I will address that portion of the question. Checking the bits one by one is not completely disastrous however. Even for BigInts. The number of results could be as high as the number of bits anyway. For numbers known to be sparse, there is still not much that can be done - every bit has to be checked somehow because if any bit is ignored completely, that bit might have been set and we'd miss it. But in the context of a machine word, there are tricks, for example based on find-first-set.

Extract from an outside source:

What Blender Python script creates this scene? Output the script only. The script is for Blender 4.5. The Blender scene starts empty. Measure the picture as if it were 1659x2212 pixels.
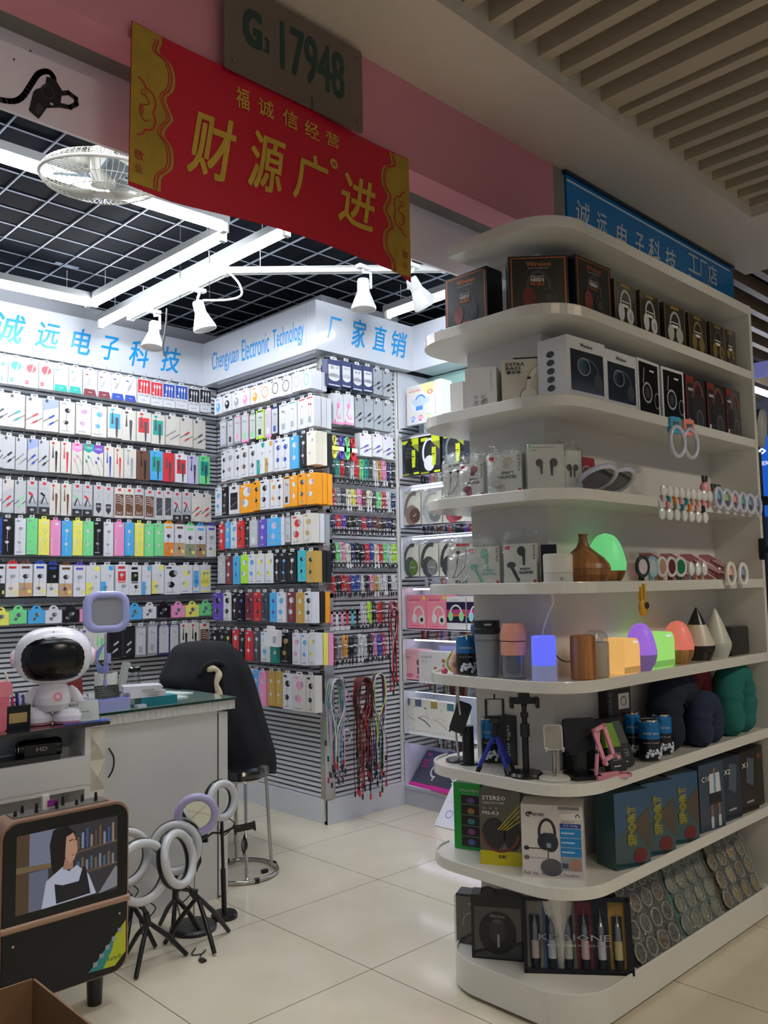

Using the find-first-set function (or count trailing zeroes), the index of the set bit with the lowest index can be found in one step (if you accept this function as being one step, which is a reasonable assumption on most hardware, and in theory you can just define it to be one step), and then that bit can be removed so the next find-first-set will find the index of the next bit. For example:

while bitmask != 0:
    yield return find-first-set(bitmask)
    bitmask &= bitmask - 1 // remove lowest set bit

This is easy to adapt to BigInts, just do this on every limb of the number and add the appropriate offset.

Answer 2

To do that you use masks.

Each position from right to left is a power of two. For example 0101 is 1*2ˆ0 + 0*2ˆ1 + 1*2ˆ2 + 0*1ˆ3 = 1+0+4+0 = 5

Then to check if these two bits are on against a bytesToTest variable you AND with 5: byteToTest & 5 == 5

Given that 1 & 0 = 0 and 1 & 1 = 1

If bytesToTest is 1111 then 1111 & 0101 will give 0101
If bytesToTest is 1010 then 1010 & 0101 will give 0000

Following this reasoning for the particular case of 100011 To retrieve 1, 5, and 6 from left to right (the three ones set to 1)

The mask is: 1+2+32 = 35

With this information you should be able to define individual masks for each bit, test one by one, and be able to answer in which position you find bits that are on and in which bits that are off.